A slew of similar raids followed. Meanwhile, underground promoters like Verboten and BlkMarket Membership increasingly stuck to the “proper” venues sprouting along the Williamsburg waterfront. (Verboten’s eponymous dance club opened last month at 54 North 11th Street.) That was all well and good, but picky partiers missed the grimy warehouse vibe, that milieu’s liberal closing hours and its relatively permissive stance on the supplements needed to endure them.

So it was with some trepidation that the hordes showed up outside 114 Scott Avenue last Saturday for The Cityfox Experience: Enclave with DJs Mano Le Tough, Adriatique, DJ Tennis and Thugfucker. At 1 a.m., a line rumored to be three hours long snaked within a barren parking lot across from the venue. After a failed, pathetic attempt to pull rank, my friends and I briefly retreated to post-The Edge Williamsburg until the line died down.

Once inside, it was clear that reaching overcapacity had not been an issue. The cavernous industrial digs included several bars (none of which served alcohol past 4 a.m.), benches to crash on and the most consistent Brooklyn warehouse party trademark: interminable porta-potty lines.

Toward the start of the party, the label’s own Swiss house duo Adriatique had hit a high point with Polina’s “Agents of Time.” That track title aptly described the feel of a night and not-so-early morning that recalled a Bushwick whose multiple weekly raves—forgive the term—went mostly unnoticed by authorities when they had fewer residents to call in noise complaints. I noticed a couple of cops in the vicinity, but over 1,000 attendees—split more evenly between the sexes than the typical warehouse party sausage fest—bopped and shuffled without major incident.

DJ Tennis’ polarizing set came at primetime between 4 a.m. and 6 a.m. and peaked when he deployed Ten Walls’ “Walking With Elephants.” The buoyant crowd swelled around the big room’s midsection, where one ancient, straight-outta-Irvine-Welsh raver relic mounted the fearsome and (refreshingly, for this type of venue) crystalline KV2 speakers.

As the sun began its dreaded rise, the men behind Thugfucker (onetime local Greg Oreck and Icelander Holmar Filipsson) ramped it up a notch.
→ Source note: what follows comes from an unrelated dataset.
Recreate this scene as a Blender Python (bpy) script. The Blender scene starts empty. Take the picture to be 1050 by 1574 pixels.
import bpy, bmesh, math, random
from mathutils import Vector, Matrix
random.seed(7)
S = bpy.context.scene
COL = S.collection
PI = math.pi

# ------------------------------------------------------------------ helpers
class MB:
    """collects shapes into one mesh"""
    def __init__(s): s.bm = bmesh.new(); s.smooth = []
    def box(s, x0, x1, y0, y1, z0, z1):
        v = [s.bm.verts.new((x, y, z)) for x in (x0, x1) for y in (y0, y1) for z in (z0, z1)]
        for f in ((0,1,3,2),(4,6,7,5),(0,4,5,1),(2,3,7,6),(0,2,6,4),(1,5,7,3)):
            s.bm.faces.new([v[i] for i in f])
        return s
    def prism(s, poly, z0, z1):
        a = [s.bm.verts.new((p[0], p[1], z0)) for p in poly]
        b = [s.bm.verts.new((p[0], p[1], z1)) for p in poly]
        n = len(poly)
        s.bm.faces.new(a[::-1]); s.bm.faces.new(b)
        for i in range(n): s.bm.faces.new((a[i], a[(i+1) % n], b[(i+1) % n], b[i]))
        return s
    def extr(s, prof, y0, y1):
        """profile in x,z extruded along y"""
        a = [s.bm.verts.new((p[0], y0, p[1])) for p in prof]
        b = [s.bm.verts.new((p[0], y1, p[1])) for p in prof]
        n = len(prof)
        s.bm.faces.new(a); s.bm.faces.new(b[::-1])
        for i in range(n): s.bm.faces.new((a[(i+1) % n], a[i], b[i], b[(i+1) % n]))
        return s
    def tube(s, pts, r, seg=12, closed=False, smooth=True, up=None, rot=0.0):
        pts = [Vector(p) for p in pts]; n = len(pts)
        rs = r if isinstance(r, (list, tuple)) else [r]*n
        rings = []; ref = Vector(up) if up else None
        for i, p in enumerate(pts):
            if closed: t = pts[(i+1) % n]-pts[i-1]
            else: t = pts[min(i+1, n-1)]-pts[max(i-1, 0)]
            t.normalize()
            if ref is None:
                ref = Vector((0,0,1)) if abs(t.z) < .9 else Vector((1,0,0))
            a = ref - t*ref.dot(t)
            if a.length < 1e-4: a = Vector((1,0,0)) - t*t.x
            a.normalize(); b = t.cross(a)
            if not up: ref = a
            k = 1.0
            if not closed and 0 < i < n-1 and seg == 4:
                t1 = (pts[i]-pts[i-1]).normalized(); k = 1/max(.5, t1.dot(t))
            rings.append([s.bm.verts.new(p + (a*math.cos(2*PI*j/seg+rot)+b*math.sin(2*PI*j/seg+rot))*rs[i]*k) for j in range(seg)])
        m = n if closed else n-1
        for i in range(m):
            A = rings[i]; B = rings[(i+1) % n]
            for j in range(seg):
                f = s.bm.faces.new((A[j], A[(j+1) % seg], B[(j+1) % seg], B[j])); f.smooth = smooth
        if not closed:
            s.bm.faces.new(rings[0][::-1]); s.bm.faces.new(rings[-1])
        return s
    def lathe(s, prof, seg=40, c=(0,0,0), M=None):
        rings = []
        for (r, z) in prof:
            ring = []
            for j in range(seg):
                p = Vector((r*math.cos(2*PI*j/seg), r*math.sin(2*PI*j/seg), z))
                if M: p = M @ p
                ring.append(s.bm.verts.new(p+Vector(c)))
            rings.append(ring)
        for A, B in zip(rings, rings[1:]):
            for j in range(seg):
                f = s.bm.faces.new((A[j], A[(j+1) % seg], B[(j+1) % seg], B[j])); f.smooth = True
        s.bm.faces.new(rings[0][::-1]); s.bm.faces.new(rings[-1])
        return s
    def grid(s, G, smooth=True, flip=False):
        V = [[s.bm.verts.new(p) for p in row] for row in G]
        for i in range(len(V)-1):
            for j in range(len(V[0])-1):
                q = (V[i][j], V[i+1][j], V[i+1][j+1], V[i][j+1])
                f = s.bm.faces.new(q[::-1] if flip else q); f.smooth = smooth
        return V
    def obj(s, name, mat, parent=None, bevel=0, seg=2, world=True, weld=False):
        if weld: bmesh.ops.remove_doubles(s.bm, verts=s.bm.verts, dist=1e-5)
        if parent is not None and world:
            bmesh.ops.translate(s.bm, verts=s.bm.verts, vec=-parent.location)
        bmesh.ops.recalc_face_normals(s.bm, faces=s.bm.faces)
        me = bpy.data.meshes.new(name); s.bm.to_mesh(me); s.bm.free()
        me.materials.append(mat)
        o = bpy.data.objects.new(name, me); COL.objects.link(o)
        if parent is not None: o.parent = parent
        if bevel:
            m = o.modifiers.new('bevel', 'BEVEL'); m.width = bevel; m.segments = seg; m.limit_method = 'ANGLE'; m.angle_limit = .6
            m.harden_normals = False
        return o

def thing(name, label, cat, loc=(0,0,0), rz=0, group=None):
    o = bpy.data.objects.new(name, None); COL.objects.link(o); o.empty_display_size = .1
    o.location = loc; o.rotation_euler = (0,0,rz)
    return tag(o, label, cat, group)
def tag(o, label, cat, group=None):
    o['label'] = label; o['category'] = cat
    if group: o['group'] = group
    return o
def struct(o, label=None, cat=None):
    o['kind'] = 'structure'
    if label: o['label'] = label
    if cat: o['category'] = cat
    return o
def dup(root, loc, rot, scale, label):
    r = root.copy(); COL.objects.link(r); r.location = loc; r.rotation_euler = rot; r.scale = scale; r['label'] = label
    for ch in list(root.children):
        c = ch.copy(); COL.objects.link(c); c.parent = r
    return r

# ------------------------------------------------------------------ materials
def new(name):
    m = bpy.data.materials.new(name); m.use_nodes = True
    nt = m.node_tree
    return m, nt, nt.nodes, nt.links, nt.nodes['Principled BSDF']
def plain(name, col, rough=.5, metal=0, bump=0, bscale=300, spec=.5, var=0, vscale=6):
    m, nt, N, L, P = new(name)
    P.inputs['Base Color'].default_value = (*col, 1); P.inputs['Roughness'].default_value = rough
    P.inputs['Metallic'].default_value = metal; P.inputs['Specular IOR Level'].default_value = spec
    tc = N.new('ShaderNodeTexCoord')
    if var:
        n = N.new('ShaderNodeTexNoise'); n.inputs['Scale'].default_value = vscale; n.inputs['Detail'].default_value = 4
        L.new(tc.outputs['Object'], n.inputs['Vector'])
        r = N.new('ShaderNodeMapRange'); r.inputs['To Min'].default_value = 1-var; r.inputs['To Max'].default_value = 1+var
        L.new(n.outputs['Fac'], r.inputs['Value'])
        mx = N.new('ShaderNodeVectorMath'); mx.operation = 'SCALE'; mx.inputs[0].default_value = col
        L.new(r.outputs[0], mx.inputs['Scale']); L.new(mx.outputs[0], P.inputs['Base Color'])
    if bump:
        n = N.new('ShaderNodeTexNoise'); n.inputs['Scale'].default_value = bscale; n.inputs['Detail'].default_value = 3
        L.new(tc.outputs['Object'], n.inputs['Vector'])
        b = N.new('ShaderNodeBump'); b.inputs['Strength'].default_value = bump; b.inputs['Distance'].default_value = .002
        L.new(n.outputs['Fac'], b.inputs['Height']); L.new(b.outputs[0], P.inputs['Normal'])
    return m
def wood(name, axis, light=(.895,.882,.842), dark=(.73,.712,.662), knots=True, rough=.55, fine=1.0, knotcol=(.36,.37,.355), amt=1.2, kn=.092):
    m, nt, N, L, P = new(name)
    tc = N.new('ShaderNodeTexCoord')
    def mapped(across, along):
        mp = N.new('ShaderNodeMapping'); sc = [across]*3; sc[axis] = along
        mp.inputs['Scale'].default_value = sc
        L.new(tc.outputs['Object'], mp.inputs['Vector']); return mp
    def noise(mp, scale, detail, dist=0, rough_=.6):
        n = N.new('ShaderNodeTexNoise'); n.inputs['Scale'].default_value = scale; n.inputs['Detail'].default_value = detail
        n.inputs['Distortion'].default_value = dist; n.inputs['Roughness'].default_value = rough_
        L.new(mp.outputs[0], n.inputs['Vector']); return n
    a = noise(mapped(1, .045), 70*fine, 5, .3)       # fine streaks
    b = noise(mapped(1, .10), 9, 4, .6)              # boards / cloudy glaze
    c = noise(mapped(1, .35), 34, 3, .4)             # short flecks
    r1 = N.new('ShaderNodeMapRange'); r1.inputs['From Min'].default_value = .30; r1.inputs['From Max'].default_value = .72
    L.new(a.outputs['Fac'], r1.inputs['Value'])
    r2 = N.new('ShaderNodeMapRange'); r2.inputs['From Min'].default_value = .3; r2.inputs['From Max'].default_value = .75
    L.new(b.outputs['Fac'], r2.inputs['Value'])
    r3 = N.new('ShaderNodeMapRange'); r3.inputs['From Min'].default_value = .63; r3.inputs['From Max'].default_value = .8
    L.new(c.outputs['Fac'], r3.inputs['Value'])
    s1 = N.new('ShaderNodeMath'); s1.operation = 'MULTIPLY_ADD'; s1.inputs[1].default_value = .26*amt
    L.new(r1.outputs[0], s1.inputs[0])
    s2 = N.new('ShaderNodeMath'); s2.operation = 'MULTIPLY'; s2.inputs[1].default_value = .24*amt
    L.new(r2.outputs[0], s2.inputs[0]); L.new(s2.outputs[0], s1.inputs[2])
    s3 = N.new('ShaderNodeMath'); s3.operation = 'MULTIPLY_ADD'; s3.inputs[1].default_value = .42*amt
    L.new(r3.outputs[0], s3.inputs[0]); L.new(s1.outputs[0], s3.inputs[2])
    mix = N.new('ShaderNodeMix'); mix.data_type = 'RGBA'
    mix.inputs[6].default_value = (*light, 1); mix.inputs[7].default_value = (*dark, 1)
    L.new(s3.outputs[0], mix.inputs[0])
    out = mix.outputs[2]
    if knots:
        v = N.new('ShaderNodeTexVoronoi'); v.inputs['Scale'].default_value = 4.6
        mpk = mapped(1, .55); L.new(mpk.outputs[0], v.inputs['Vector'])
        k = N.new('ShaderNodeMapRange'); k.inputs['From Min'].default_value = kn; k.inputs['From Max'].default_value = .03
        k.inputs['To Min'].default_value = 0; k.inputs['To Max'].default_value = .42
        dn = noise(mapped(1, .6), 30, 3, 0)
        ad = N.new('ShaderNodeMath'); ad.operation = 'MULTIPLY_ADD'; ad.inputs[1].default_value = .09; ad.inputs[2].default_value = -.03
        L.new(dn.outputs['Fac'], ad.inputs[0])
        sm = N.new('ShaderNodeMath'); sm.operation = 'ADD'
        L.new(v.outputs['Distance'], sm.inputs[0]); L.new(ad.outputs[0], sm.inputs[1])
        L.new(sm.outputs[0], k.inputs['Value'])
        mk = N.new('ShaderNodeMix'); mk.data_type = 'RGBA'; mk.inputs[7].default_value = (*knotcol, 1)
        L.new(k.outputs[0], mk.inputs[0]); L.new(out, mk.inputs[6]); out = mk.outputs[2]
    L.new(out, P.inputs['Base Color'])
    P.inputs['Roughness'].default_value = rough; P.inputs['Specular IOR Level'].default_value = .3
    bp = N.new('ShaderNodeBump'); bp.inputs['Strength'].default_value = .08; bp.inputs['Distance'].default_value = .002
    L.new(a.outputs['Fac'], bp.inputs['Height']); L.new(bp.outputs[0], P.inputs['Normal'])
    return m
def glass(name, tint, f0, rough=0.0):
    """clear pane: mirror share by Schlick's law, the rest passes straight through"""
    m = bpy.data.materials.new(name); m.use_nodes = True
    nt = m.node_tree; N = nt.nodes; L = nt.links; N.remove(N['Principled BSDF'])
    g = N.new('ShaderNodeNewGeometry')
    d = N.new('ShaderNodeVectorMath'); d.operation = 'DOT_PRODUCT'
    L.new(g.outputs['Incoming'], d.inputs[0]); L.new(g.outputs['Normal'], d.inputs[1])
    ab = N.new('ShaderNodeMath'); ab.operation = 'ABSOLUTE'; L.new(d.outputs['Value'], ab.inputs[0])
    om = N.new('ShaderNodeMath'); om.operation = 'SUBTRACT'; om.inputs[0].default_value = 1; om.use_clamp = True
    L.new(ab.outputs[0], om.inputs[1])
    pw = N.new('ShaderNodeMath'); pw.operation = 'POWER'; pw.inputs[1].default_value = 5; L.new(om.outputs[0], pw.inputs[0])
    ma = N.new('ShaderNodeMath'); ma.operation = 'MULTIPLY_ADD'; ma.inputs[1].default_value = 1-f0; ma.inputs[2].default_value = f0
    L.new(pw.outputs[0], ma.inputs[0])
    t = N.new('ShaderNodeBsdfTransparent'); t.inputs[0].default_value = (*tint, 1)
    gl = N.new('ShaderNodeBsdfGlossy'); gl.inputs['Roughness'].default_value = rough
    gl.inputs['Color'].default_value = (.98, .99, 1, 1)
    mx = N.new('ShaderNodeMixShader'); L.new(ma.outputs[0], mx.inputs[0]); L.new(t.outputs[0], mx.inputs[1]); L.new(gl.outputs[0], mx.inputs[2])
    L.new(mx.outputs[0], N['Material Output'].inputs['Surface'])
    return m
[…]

Co-founders with DJ Tennis (aka Manfredi Romano) of the Life and Death imprint, Thugfucker argued that despite some cyclical setbacks, the city’s underground was still very much alive with a rousing and discordant mix of Fear’s “New York’s Alright if you Like Saxophones.”

The party faithful ignored the dyspeptic lyrics (“New York’s alright if you wanna get pushed in front of the subway…if you like drunks in your doorway”), but Cityfox: Enclave had made them believe New York may be alright after all.